# Extracted information
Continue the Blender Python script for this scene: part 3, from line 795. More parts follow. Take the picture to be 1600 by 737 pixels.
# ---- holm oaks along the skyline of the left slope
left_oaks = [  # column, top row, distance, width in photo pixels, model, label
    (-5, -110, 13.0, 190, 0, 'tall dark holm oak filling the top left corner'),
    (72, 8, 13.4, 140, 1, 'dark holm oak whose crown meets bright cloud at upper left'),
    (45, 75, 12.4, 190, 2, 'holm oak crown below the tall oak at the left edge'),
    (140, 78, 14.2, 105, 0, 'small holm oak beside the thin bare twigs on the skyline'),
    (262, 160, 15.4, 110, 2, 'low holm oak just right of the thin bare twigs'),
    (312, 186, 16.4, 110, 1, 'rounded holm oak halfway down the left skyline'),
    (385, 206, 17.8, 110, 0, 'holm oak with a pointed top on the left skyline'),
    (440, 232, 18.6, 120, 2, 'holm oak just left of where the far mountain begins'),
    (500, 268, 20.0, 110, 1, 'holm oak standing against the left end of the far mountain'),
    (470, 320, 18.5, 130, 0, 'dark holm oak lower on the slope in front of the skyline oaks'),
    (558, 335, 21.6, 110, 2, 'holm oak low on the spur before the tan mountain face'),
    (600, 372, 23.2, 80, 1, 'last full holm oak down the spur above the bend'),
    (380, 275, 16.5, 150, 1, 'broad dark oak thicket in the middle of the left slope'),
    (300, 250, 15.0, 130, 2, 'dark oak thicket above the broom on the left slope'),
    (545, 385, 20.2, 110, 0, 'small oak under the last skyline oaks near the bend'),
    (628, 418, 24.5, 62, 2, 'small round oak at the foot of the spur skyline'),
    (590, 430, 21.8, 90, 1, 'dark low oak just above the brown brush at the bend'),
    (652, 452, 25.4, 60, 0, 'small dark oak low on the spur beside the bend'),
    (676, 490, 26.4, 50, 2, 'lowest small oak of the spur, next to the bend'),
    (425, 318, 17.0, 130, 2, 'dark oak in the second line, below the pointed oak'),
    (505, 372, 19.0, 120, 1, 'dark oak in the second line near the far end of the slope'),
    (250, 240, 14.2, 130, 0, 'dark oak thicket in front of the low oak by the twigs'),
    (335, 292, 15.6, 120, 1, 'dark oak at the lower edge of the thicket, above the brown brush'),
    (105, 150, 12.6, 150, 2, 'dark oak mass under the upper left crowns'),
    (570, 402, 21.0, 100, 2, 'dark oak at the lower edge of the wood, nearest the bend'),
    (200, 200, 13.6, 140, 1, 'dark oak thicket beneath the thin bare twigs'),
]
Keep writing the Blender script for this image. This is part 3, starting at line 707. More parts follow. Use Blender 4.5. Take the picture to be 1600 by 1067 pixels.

# Stated exercise
Above are the records; copy all of them exactly.

# Result of this task
Continue the Blender Python script for this scene: part 3, from line 795. More parts follow. Take the picture to be 1600 by 737 pixels.
# ---- holm oaks along the skyline of the left slope
left_oaks = [  # column, top row, distance, width in photo pixels, model, label
    (-5, -110, 13.0, 190, 0, 'tall dark holm oak filling the top left corner'),
    (72, 8, 13.4, 140, 1, 'dark holm oak whose crown meets bright cloud at upper left'),
    (45, 75, 12.4, 190, 2, 'holm oak crown below the tall oak at the left edge'),
    (140, 78, 14.2, 105, 0, 'small holm oak beside the thin bare twigs on the skyline'),
    (262, 160, 15.4, 110, 2, 'low holm oak just right of the thin bare twigs'),
    (312, 186, 16.4, 110, 1, 'rounded holm oak halfway down the left skyline'),
    (385, 206, 17.8, 110, 0, 'holm oak with a pointed top on the left skyline'),
    (440, 232, 18.6, 120, 2, 'holm oak just left of where the far mountain begins'),
    (500, 268, 20.0, 110, 1, 'holm oak standing against the left end of the far mountain'),
    (470, 320, 18.5, 130, 0, 'dark holm oak lower on the slope in front of the skyline oaks'),
    (558, 335, 21.6, 110, 2, 'holm oak low on the spur before the tan mountain face'),
    (600, 372, 23.2, 80, 1, 'last full holm oak down the spur above the bend'),
    (380, 275, 16.5, 150, 1, 'broad dark oak thicket in the middle of the left slope'),
    (300, 250, 15.0, 130, 2, 'dark oak thicket above the broom on the left slope'),
    (545, 385, 20.2, 110, 0, 'small oak under the last skyline oaks near the bend'),
    (628, 418, 24.5, 62, 2, 'small round oak at the foot of the spur skyline'),
    (590, 430, 21.8, 90, 1, 'dark low oak just above the brown brush at the bend'),
    (652, 452, 25.4, 60, 0, 'small dark oak low on the spur beside the bend'),
    (676, 490, 26.4, 50, 2, 'lowest small oak of the spur, next to the bend'),
    (425, 318, 17.0, 130, 2, 'dark oak in the second line, below the pointed oak'),
    (505, 372, 19.0, 120, 1, 'dark oak in the second line near the far end of the slope'),
    (250, 240, 14.2, 130, 0, 'dark oak thicket in front of the low oak by the twigs'),
    (335, 292, 15.6, 120, 1, 'dark oak at the lower edge of the thicket, above the brown brush'),
    (105, 150, 12.6, 150, 2, 'dark oak mass under the upper left crowns'),
    (570, 402, 21.0, 100, 2, 'dark oak at the lower edge of the wood, nearest the bend'),
    (200, 200, 13.6, 140, 1, 'dark oak thicket beneath the thin bare twigs'),
]
Keep writing the Blender script for this image. This is part 3, starting at line 707. More parts follow. Use Blender 4.5. Take the picture to be 1600 by 1067 pixels.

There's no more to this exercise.